Uber just quietly bought 600 acres of land to build a new test track for self-driving cars in Pittsburgh

An Uber self-driving car. PHILIP PACHECO/AFP/Getty Images

An Uber affiliate has purchased nearly 600 acres of land near Pittsburgh to test self-driving-car technology.

The purchase marks the company’s latest expansion of its autonomous-driving efforts, which it resumed testing on public roads in Pittsburgh in December last year after suspending the program for nine months following a fatal accident in Arizona.

“I can confirm that we’ve closed on the purchase of this land for the purpose of building a test track,” the Uber spokesperson Sarah Abboud told Business Insider in an email.

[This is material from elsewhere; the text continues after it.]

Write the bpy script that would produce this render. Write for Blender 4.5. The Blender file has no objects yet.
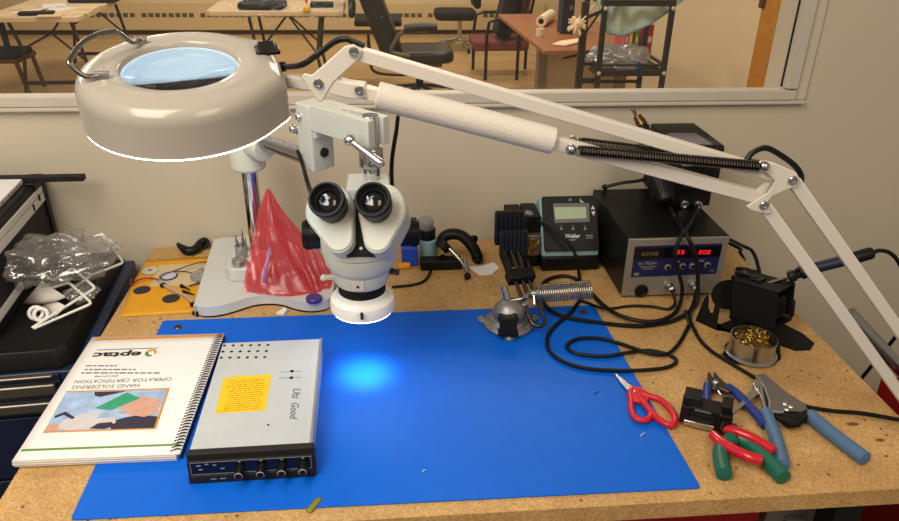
import bpy, bmesh, math, random
from math import sin, cos, pi, radians, sqrt, atan2
from mathutils import Vector as V, Matrix as Mx, noise as nz
random.seed(4)
SC = bpy.context.scene
COL = SC.collection
T = Mx.Translation
# ---------------------------------------------------------------- camera
CF, CE, CYAW, CPIT, CROL = 731.4, V((.3746, -.652, .6597)), .0966, .4702, .0158
cw = V((sin(CYAW)*cos(CPIT), cos(CYAW)*cos(CPIT), -sin(CPIT)))
r0 = V((cos(CYAW), -sin(CYAW), 0)); u0 = r0.cross(cw)
cr = r0*cos(CROL) + u0*sin(CROL); cu = u0*cos(CROL) - r0*sin(CROL)
def ray(px, py): return cw + cr*((px-449.5)/CF) - cu*((py-260.5)/CF)
def Z(px, py, z=0.):                       # sight line met with a level plane
    d = ray(px, py); return CE + d*((z-CE.z)/d.z)
def Y(px, py, y):                          # ... with an upright plane parallel to the back wall
    d = ray(px, py); return CE + d*((y-CE.y)/d.y)
def X(px, py, x):
    d = ray(px, py); return CE + d*((x-CE.x)/d.x)
def PL(px, py, o, n):
    d = ray(px, py); return CE + d*((V(o)-CE).dot(n)/d.dot(n))
# ---------------------------------------------------------------- materials
def lin(c):
    return tuple((x/12.92 if x <= .04045 else ((x+.055)/1.055)**2.4) for x in c)
def h(s): return lin(tuple(int(s[i:i+2], 16)/255 for i in (0, 2, 4)))
def mat(name, col, rough=.5, metal=0., var=0., vscale=30., bump=0., bscale=200., emit=None, es=0., trans=0., ior=1.45, alpha=1., coat=0., spec=.5, aniso=None):
    m = bpy.data.materials.new(name); m.use_nodes = True
    N, L = m.node_tree.nodes, m.node_tree.links
    p = N['Principled BSDF']
    c = h(col) if isinstance(col, str) else col
    p.inputs['Base Color'].default_value = (*c, 1)
    p.inputs['Roughness'].default_value = rough
    p.inputs['Metallic'].default_value = metal
    p.inputs['Transmission Weight'].default_value = trans
    p.inputs['IOR'].default_value = ior
    p.inputs['Alpha'].default_value = alpha
    p.inputs['Coat Weight'].default_value = coat
    p.inputs['Specular IOR Level'].default_value = spec
    tc = N.new('ShaderNodeTexCoord')
    if var > 0:
        n = N.new('ShaderNodeTexNoise'); n.inputs['Scale'].default_value = vscale; n.inputs['Detail'].default_value = 4
        L.new(tc.outputs['Object'], n.inputs['Vector'])
        r = N.new('ShaderNodeValToRGB')
        r.color_ramp.elements[0].position = .3; r.color_ramp.elements[1].position = .7
        r.color_ramp.elements[0].color = (*[x*(1-var) for x in c], 1)
        r.color_ramp.elements[1].color = (*[min(1, x*(1+var*.6)) for x in c], 1)
        L.new(n.outputs['Fac'], r.inputs['Fac']); L.new(r.outputs['Color'], p.inputs['Base Color'])
    # a little unevenness of gloss on everything
    n2 = N.new('ShaderNodeTexNoise'); n2.inputs['Scale'].default_value = vscale*1.7
    L.new(tc.outputs['Object'], n2.inputs['Vector'])
    mr = N.new('ShaderNodeMapRange'); mr.inputs['To Min'].default_value = max(0, rough*.85); mr.inputs['To Max'].default_value = min(1, rough*1.15)
    L.new(n2.outputs['Fac'], mr.inputs['Value']); L.new(mr.outputs['Result'], p.inputs['Roughness'])
    if bump > 0:
        n = N.new('ShaderNodeTexNoise'); n.inputs['Scale'].default_value = bscale; n.inputs['Detail'].default_value = 3
        L.new(tc.outputs['Object'], n.inputs['Vector'])
        b = N.new('ShaderNodeBump'); b.inputs['Strength'].default_value = bump; b.inputs['Distance'].default_value = .002
        L.new(n.outputs['Fac'], b.inputs['Height']); L.new(b.outputs['Normal'], p.inputs['Normal'])
    if emit:
        e = h(emit) if isinstance(emit, str) else emit
        p.inputs['Emission Color'].default_value = (*e, 1); p.inputs['Emission Strength'].default_value = es
    return m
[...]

Imperial Land Corp. sold the 596-acre property to an Uber affiliate called 3 Rivers Holdings LLC for $US9.5 million.

“As for next steps and timing for when the track will be up and running we do not have details yet but will have more to share in the coming months,” Abboud told the Pittsburgh Business Times.

Pittsburgh has become the centre of the company’s self-driving-car ambitions ever since it launched its Advanced Technologies Centre in the city in 2015, a division it created in partnership with Carnegie Mellon University. Uber has also developed a fake city called Almono in Pittsburgh for testing self-driving vehicles.

The new nearly 600-acre track will employ roughly 200 people and include an observation deck, according to the report. Before purchasing the new land, Uber had considered setting up a 400-acre test site in South Fayette Township in Pittsburgh but ultimately rejected the plan, the Pittsburgh Business Times also reported. The newly purchased land, which is in Findlay Township, is near the 1 million-square-foot Amazon fulfillment centre that’s under construction.

The new site is yet another indication that Uber is expanding its research into self-driving cars as it competes with rivals like Alphabet’s Waymo, Tesla, Ford, and General Motors. In June, the ride-hailing giant unveiled a new self-driving-car model it developed with Volvo that includes computer-controlled steering and braking systems.